A technique called WebGL (Web-based Graphics Library) allows 3D pictures to be rendered in browsers. Typically, WebGL fingerprint is used on websites where, for example, it is possible to work with 3D shapes. However, the technology can also be used to identify the user. Websites can typically do this using one of two methods:

  1. The whole WebGL Browser Report table is retrieved and looked at in WebGL Report. For quicker examination, it is sometimes transformed into a hash.

  2. A concealed 3D image is rendered and hashed using WebGL. This method produces distinct numbers for various combinations of devices and their drivers since the final result depends on a physical device that performs computations.

Web GL Test

The Web GL test page by Browserleaks allows you to test WebGL and see what data the websites can retrieve using this API.

What is Web GL Metadata and Image Modes in GoLogin

Any web browser transmits a huge amount of metadata: what maximum size a drawn shape can take, the maximum number of polygons, how many bit colors are supported, and other necessary information that websites use to render shapes. This very technology can also be secretly used to collect data about devices that are responsible for graphics on your PC.

In Gologin, you may choose to let the website see the actual fingerprint of your device or add permanent random noise to the readout to regulate WebGL readouts.

Noise Mode for WebGL Images

WebGL Image is that very 3D image that is rendered. The WebGL fingerprinting is similar to Canvas: the website renders a shape, gets an identifier, and then compares it with other Internet users. Usually the pyramid is rendered, colored in a gradient, because it covers enough points — it has both height and depth, and width and length.

Noise — WebGL Image will be masked by applying a unique and persistent noise. There's no confirmed information about web sites actually utilizing this parameter for browser fingerprinting.

This enables the creation of a distinctive fingerprint that endures for a certain browser profile.

Off — renders according to the data that is in the metada (see WebGL Metadata). Don't mask WebGL Image. There's no confirmed information about web sites actually utilizing this parameter for browser fingerprinting.

WebGL Metadata Masking Mode

Mask — substitutes values based on the created digital fingerprint. Replace WebGL metadata with alternative suitable values.
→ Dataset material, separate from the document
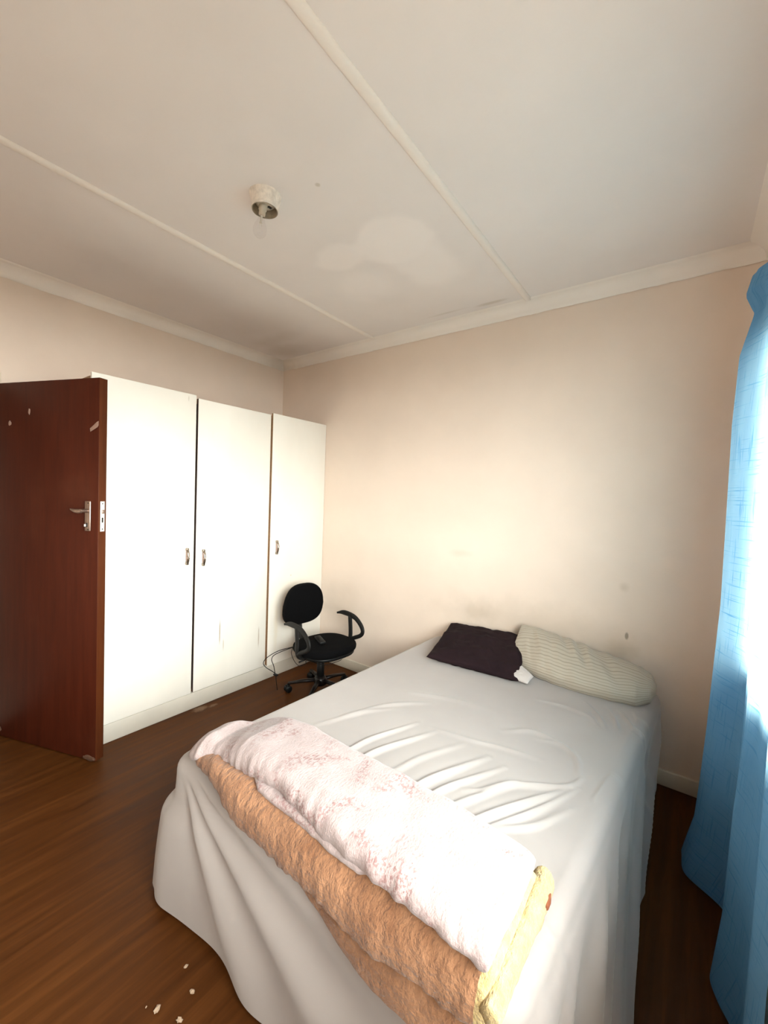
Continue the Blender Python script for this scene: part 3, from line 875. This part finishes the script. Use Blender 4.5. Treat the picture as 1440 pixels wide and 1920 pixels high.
def folded_layer(name, x0, x1, yf, yb, z0, z1, mat, seed, wob=0.006, n=150, droop=None, end0=0.02, end1=0.012, ruffle=0.0, parent=None):
    """one visible fold of a blanket swept along the bed's width; yf, yb, z0, z1 are functions of t"""
    secs = []
    for i in range(n + 1):
        t = i / n
        t = 0.5 - 0.5 * math.cos(PI * t) if i in (0, n) else t
        x = x0 + (x1 - x0) * t
        L = x1 - x0
        e = 1.0
        d0, d1 = t * L, (1 - t) * L
        if d0 < end0: e = min(e, math.sqrt(max(0.02, 1 - (1 - d0 / end0) ** 2)))
        if d1 < end1: e = min(e, math.sqrt(max(0.02, 1 - (1 - d1 / end1) ** 2)))
        a, b, c, d = yf(t), yb(t), z0(t), z1(t)
        mz = (c + d) / 2
        sec = slab_section(a, b, c, d)
        out = []
        for (y, z) in sec:
            z = mz + (z - mz) * (0.35 + 0.65 * e)
            y = (a + b) / 2 + (y - (a + b) / 2) * (0.96 + 0.04 * e)
            q = Vector((x * 5 + seed, y * 5, z * 5))
            dn = wob * (noise.noise(q) + 0.5 * noise.noise(q * 2.7))
            fz = smoothstep(0, 0.1, y - a)
            if ruffle:
                q2 = Vector((x * 45 + seed + y * 22, 0.3, z * 14))
                y += ruffle * (1 - fz) * noise.noise(q2)
                z += ruffle * 0.5 * (1 - fz) * noise.noise(q2 + Vector((9, 3, 1)))
            top = smoothstep(mz - (d - c) * 0.2, d, z)
            z += dn * top
            y += dn * 1.4 * (1 - fz)
            xx = x + 0.006 * noise.noise(Vector((y * 9, z * 30, seed + 2 * t)))
            if droop: y, z = droop(t, y, z)
            out.append((xx, y, z))
        secs.append(out)
    return sweep_sections(name, secs, mat, parent)

S0 = ZT + 0.016       # what the stack rests on
peach = empty('folded_blanket', (2.45, -1.8, S0))
tag(peach, 'peach plush blanket folded in layers, lying under the pale pink fleece on the bed foot', 'blanket')
X0, X1 = 1.945, 2.985
def over_edge(y, z, r, k):
    # cloth beyond the mattress edge bends down over it
    d = max(0.0, -1.900 - y)
    return -1.900 - r * (1 - math.exp(-d / r)) if d else y, z - k * max(0.0, d - 0.02)
def pf1(t): return interp(t, [0, 0.38, 0.5, 0.62, 0.75, 1], [-1.885, -1.895, -1.955, -1.995, -2.030, -2.050]) + 0.004 * math.sin(23 * t)
def pf2(t): return interp(t, [0, 0.08, 0.25, 0.5, 0.75, 1], [-1.925, -1.940, -1.985, -2.010, -2.010, -2.000]) + 0.004 * math.sin(13 * t + 1)
def pb(t): return interp(t, [0, 0.15, 1], [-1.72, -1.64, -1.66])
def zc(v): return lambda t: v
low = folded_layer('lower_fold', X0 + 0.01, X1 - 0.006, pf1, lambda t: pb(t) - 0.005, zc(S0 - 0.002), lambda t: S0 + 0.036, [M['peach'], M['cream_fleece']], 3.0, 0.004, 160, lambda t, y, z: over_edge(y, z, 0.085, 0.85), ruffle=0.003)
upp = folded_layer('upper_fold', X0, X1, pf2, pb, lambda t: S0 + 0.034, lambda t: S0 + interp(t, [0, 0.1, 1], [0.085, 0.102, 0.104]), [M['peach'], M['cream_fleece']], 8.0, 0.007, 300, lambda t, y, z: over_edge(y, z, 0.13, 0.55 * smoothstep(0.05, 0.3, t)), ruffle=0.007)
for o in (low, upp):
    rel(o, peach)
    for p in o.data.polygons:
        if p.center.x > X1 - 0.022: p.material_index = 1
# cream sherpa edge along the right end with its loop at the back
bm = bmesh.new()
def edge_roll(pts, r):
    path = smooth_path(pts, 60)
    add_tube(bm, path, [r[0] + (r[1] - r[0]) * i / 60 + 0.003 * noise.noise(Vector((i * 0.3, r[0] * 90, 0))) for i in range(61)], 14, 0.7, 1.0)
edge_roll([(X1 + 0.006, -1.965, S0 + 0.050), (X1 + 0.006, -1.87, S0 + 0.054), (X1 + 0.008, -1.77, S0 + 0.056), (X1 + 0.010, -1.68, S0 + 0.056), (X1 + 0.006, -1.635, S0 + 0.05)], (0.026, 0.036))
edge_roll([(X1 + 0.002, -1.985, S0 + 0.006), (X1 + 0.004, -1.88, S0 + 0.020), (X1 + 0.008, -1.76, S0 + 0.020), (X1 + 0.012, -1.69, S0 + 0.018)], (0.016, 0.020))
eo = bm_obj('sherpa_edge', bm, M['cream_fleece']); rel(eo, peach); eo['label'] = 'cream sherpa edge'
lb = blob('sewn_label', (X1 + 0.031, -1.690, S0 + 0.060), (0.005, 0.022, 0.012), M['brown_label'], None, 6); rel(lb, peach); lb['label'] = 'small brown label'

pink = empty('folded_fleece', (2.45, -1.79, S0 + 0.1))
tag(pink, 'pale pink mottled fleece throw folded on top of the peach blanket', 'blanket')
PX0, PX1 = 1.915, 2.985
ZP = S0 + 0.104
def kf(t): return interp(t, [0, 0.05, 0.12, 0.3, 0.5, 0.7, 0.85, 1], [-1.925, -1.935, -1.905, -1.900, -1.915, -1.935, -1.955, -1.945]) + 0.006 * math.sin(17 * t)
def kb(t): return interp(t, [0, 0.05, 0.15, 0.3, 1], [-1.80, -1.74, -1.66, -1.645, -1.675]) + 0.006 * math.sin(11 * t)
def kz0(t): return interp(t, [0, 0.035, 0.09, 1], [S0 + 0.045, S0 + 0.055, ZP - 0.012, ZP + 0.002])
def kz1(t): return interp(t, [0, 0.02, 0.05, 0.09, 0.2, 0.6, 1], [S0 + 0.105, ZP + 0.018, ZP + 0.030, ZP + 0.022, ZP + 0.062, ZP + 0.064, ZP + 0.060])
def pinkdroop(t, y, z):
    # the front lip sags over the fold below
    a = kf(t)
    d = max(0.0, a + 0.06 - y)
    return y - 0.0 * d, z - 0.35 * d * (1 - 0.5 * smoothstep(0.2, 0.5, t))
topf = folded_layer('top_fold', PX0, PX1, kf, kb, lambda t: kz0(t) + (0.012 if 0.3 < t < 0.95 else 0.012 * smoothstep(0.2, 0.3, t) if t <= 0.3 else 0.012 * (1 - smoothstep(0.95, 1, t))), kz1, M['pink'], 21.0, 0.009, 190, pinkdroop, 0.03, 0.02, ruffle=0.006)
rel(topf, pink)
under = folded_layer('under_fold', 2.16, PX1 - 0.01, lambda t: interp(t, [0, 0.15, 0.5, 0.62, 0.64, 0.9, 1], [-1.86, -1.915, -1.935, -1.938, -1.925, -1.935, -1.90]), lambda t: kb(0.4 + 0.6 * t) - 0.01, lambda t: ZP - 0.012, lambda t: ZP + 0.016, M['pink'], 33.0, 0.004, 120, None, 0.02, 0.02, ruffle=0.003)
rel(under, pink)

# ------------------------------------------------------------------ pillows
def uv_grid(o, nu, nv, lu, lv):
    uvl = o.data.uv_layers.new(name='UVMap')
    vi = np.empty(len(o.data.loops), dtype=np.int32); o.data.loops.foreach_get('vertex_index', vi)
    u = (vi // nv) / (nu - 1) * lu; v = (vi % nv) / nv * lv
    uvl.data.foreach_set('uv', np.c_[u, v].ravel())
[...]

Recommended for most use cases.

In "Other WebGL parameters," you can view modified WebGL metadata parameters:

Off — transfers the real values of your PC. Don't mask WebGL Metadata. Websites will see real WebGL parameters of your computer. There is no solid proof that websites actively use the WebGL option to identify users' browsers.

In some circumstances, where websites react poorly to 100% unique WebGL readouts, switching the option to Off can be useful.

WebGL settings Vendor and Render

WebGL Vendor is a company that supplied a video card to another legal entity who installed a video card into a PC. In other words, it is a video card vendor.

WebGL Renderer — the user's video card, with the help of which the video is rendered (for example, GTX 1080).